Uygur and Iadarola also make the point that if you wanted to discredit belief in genuine conspiracies, then one of the ways you could do it is by creating Alex Jones or someone like him. That way, when evidence of real false-flag operations appeared, you could mock those, trying to alert the public to them by saying that they were just like Alex Jones, and his theories about juice boxes turning frogs gay.

They conclude with the statement that the irony now is that Alex Jones, who has been shouting about fake news for years, has now admitted to having been ‘fake news’.

Incidentally, Jones actually does have a point about chemicals in the water turning frogs gay. Scientists and environmentalists are concerned about certain pollutants, especially in plastics, that do harm the sexual development of amphibians. Frogs and amphibians are more sensitive to these chemicals than other creatures, and so the effects are more pronounced. Frogs are being increasingly found with genital abnormalities, such as male frogs with female characteristics.
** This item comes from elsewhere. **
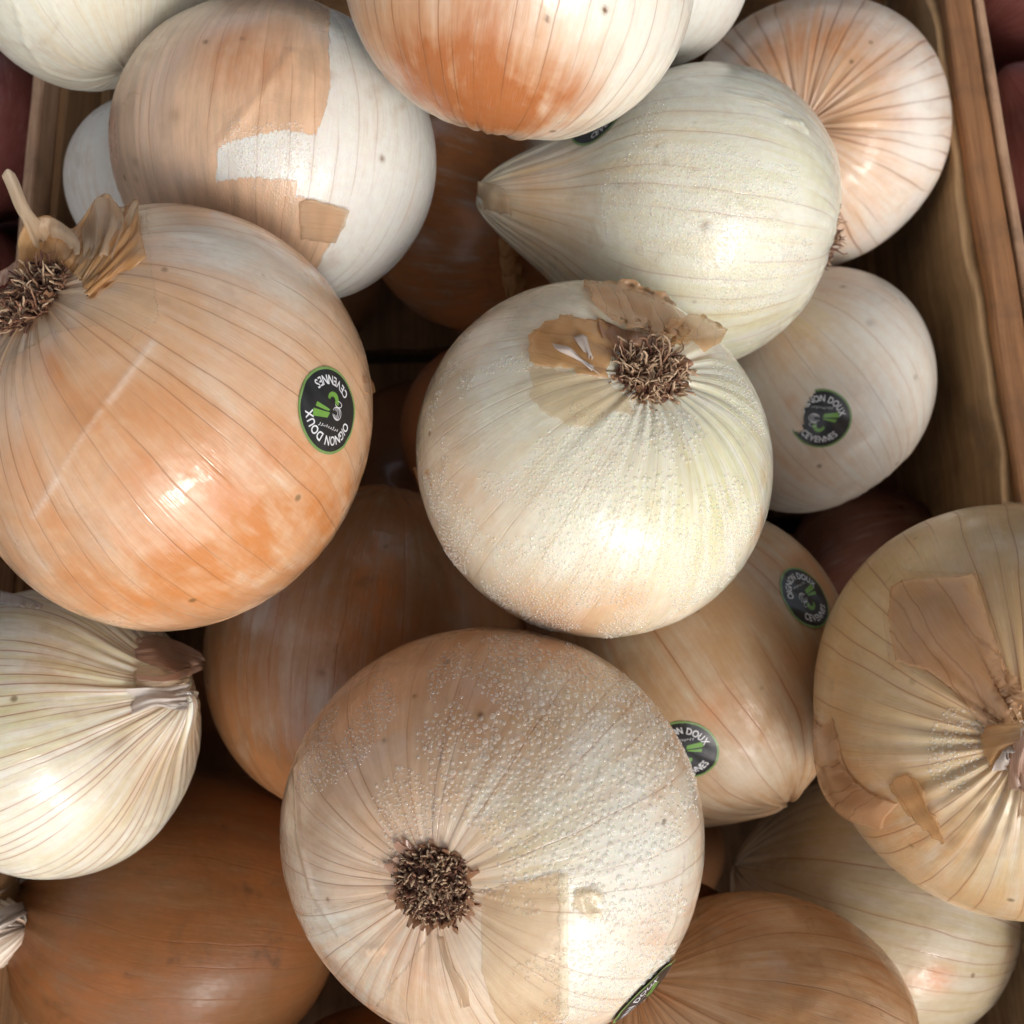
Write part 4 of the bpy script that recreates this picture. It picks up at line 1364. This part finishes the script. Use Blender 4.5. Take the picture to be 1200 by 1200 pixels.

This is not quite like the frogs turning gay, and it isn’t being put into the water to make humans homosexual either, no matter what homophobic conspiracy theory Jones or people like him have dreamed up about this. One of Jones’ rants is about how gay rights are a transhumanist space cult to make humans all asexual. Which actually sounds like Jones saw an episode of Star Trek: The Next Generation, in which Riker falls in love with a female throwback on a planet, whose inhabitants have no gender. However, the presence of such chemicals is causing birth defects in animals and possibly harming humans. And they are entering the water through industrial activity. So Jones’ is right about the presence of such chemicals, but completely wrong about why they’re there.